Scheiner’s pantograph is illustrated on p. 29 of Pantographice, seu ars delineandi. Wooden rods EF, EG, EH and GH are able to rotate at the hinges E, F, G, H where they are joined by means of metal screws; a point X on the rod EF is anchored in a fixed position. A stylus is inserted at a point O on the rod EH, and another at the point P on the rod FG. As O traces a plane figure, P traces a scaled image of the same figure. The proof given by Scheiner is an application of properties of similar triangles. By adjusting the length of the arms, or interchanging the roles of O and P, one can determine whether the copy is one-to-one, enlarged or reduced.

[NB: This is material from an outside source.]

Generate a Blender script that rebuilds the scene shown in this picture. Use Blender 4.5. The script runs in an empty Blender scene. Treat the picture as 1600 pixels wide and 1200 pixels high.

“After inventing the drawing device, Scheiner started to teach how to use the pantograph in order to copy pictures in the plane not only as a professor to his students at the college, but also privately [p. 6]. However, he did not reveal the full power of the new device and only a few people were allowed to learn about the art of spatial drawing. Nevertheless, he had to admit [p. 7]:

‘However, I shall not deny that it might happen, that eventually one might find somewhere others, who tell things close to this. But I believe that nobody exists who is proceeding this way, with this method, and with this art. I am convinced that the art of spatial drawing by myself is completely new and came to the world as a first birth.’

“The monograph consists of two books describing both kinds of applications. The first book, ‘Pantographices libellus primus,’ describes ‘the art of drawing in the plane’: Given an arbitrary pre-image, it describes how to construct a similar image using the pantograph. The book is divided into two parts, the first being devoted to practical aspects only. In seven chapters, Scheiner reports about his invention, basic terms and definitions, materials and construction of the pantograph, tasks and assignments of different pieces and how to use the pantograph and with what effects. The second part deals with the theoretical background. Some aspects of the first part are taken up again and discussed from a theoretical point of view. In total fifteen ‘Propositiones’ and several ‘Lemmata’ are formulated and proved. In these proofs Scheiner’s way of reasoning follows the commonly used approach to such problems. Starting from a general lemma, the problem is presented with a concrete example and a claim is stated. What follows is a mathematically well thought-out proof.

“In the second book, Pantographices libellus secundus,’ Scheiner continues his studies. Reflecting directly on the function and meaning of the pantograph, he focuses on several key aspects of his art of drawing. The book is divided into eight ‘Propositiones’, which are discussed in detail. For instance, he discusses the art of spatial drawing. He concludes that in this case the pre-image cannot stay connected to the stylus. In the subsequent chapters he describes the material, shape, and correct position of the stylus in spatial applications [p. 89ff]” (Clark et al., p. 328).

Cicognara 658: “Quest'opera fu la prima che ci presentasse completo l'uso del Pantografo”; Brunet VI, 9188; DSB 12, 151 f.; Graesse VI/1, 298; Sommervogel VII, 739 no. 9; Vagnetti, EIIb22. Clark et al., Mathematics, Education and History, 2018. Kemp, The Science of Art, 1990. Reeves & Van Helden, On Sunspots, 2010. Remmert, ‘‘Docet parva picture, quod multae scripturae non dicunt.’ Frontispieces and their functions, and their audiences in seventeenth-century mathematical sciences,’ Chapter 9 in Transmitting knowledge: words, images, and instruments in early modern Europe (Kusukawa & Maclean, eds.), 2006. Wallace, ‘Account of the invention of the pantograph,’ Transactions of the Royal Society of Edinburgh 13 (1836), pp. 418-39.

4to (235 x 160mm), pp. [xii], 108, including half-title and additional engraved title, woodcut initials and head- and tail-pieces, engraved illustrations in text (some leaves slightly damp-stained). Contemporary English calf (rubbed, joints split but firm).